Details were put forward by Arthur Nebe, chief of the SS criminal police, a schoolteacher's son and an ambitious, opportunistic senior civil servant who habitually injected himself into the many conspiracies that lay at the heart of the Nazi movement. ... He was the German representative on the International Criminal Police Commission, formed after World War I principally to track counterfeiters and drug smugglers across Europe 's borders and later known as Interpol from its cable address.
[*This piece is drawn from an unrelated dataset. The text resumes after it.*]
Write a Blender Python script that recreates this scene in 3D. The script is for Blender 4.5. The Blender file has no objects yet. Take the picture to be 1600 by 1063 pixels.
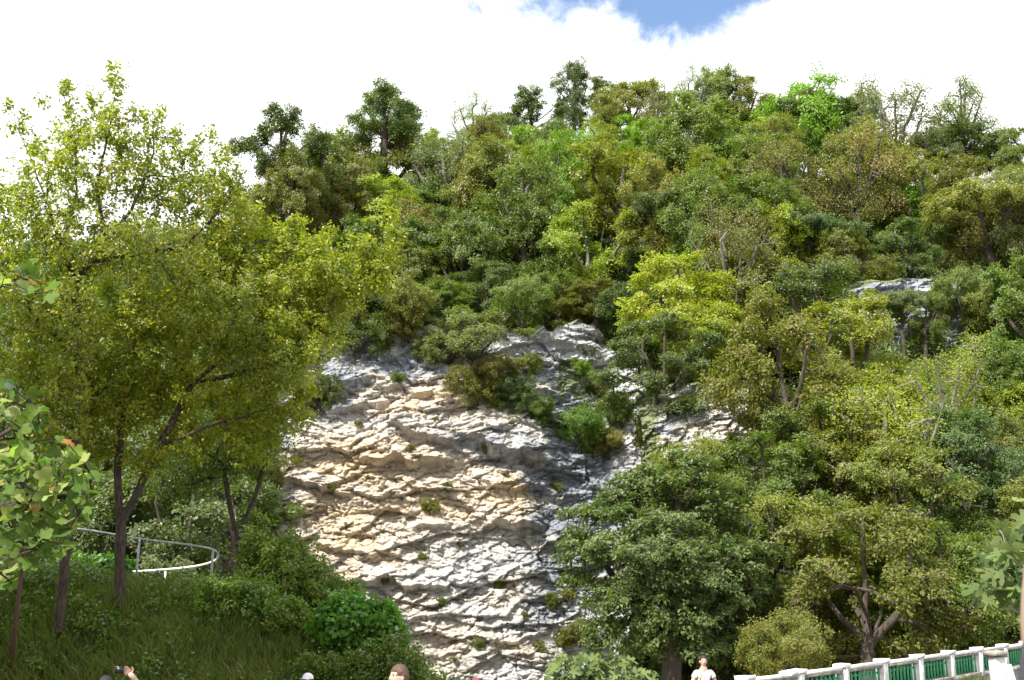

After the Nazis marched into Austria in 1938, they moved the commission's headquarters from Vienna to Berlin, gaining access to fifteen years of case files and suborning its original purpose of tracking counterfeiters and drug smugglers.. Heydrich also hoped to extend his reach as far as the U.S. Federal Bureau of Investigation in order to obtain U.S. passport forms for possible forgery. (The FBI remained hesitantly in touch with the International Criminal Police Commission, breaking all contact only three days before Japan attacked Pearl Harbor on December 7, 1941.)
 
If viewed merely as an espionage caper, the plot is one of the more benign of the Nazis' many nefarious projects endemic to such a gangster regime. But the story touches a deeper nerve and still prompts inquiries almost every month to the Bank of England, a perverse tribute to the continuing fascination with Nazi totalitarianism, which even today stimulates the darkest infantile fantasies of absolute power and stolen wealth. ... [The Nazi's] best spy ended up in the movies even though Berlin ignored his information. Their most daring commando won a place in history books where he hardly deserved a mention.  ... it demonstrated how easily the chaotic nature of totalitarian finance can degenerate into venal self-destruction. The British were embarrassed for half a century, but they won the war. The fundamental lesson is as applicable today as in 1939, or indeed whenever new kinds of warfare appear. In a war of choice, even the most imaginative plans for its conduct and financing can spin out of control if untested by the critical questioning essential to democracy.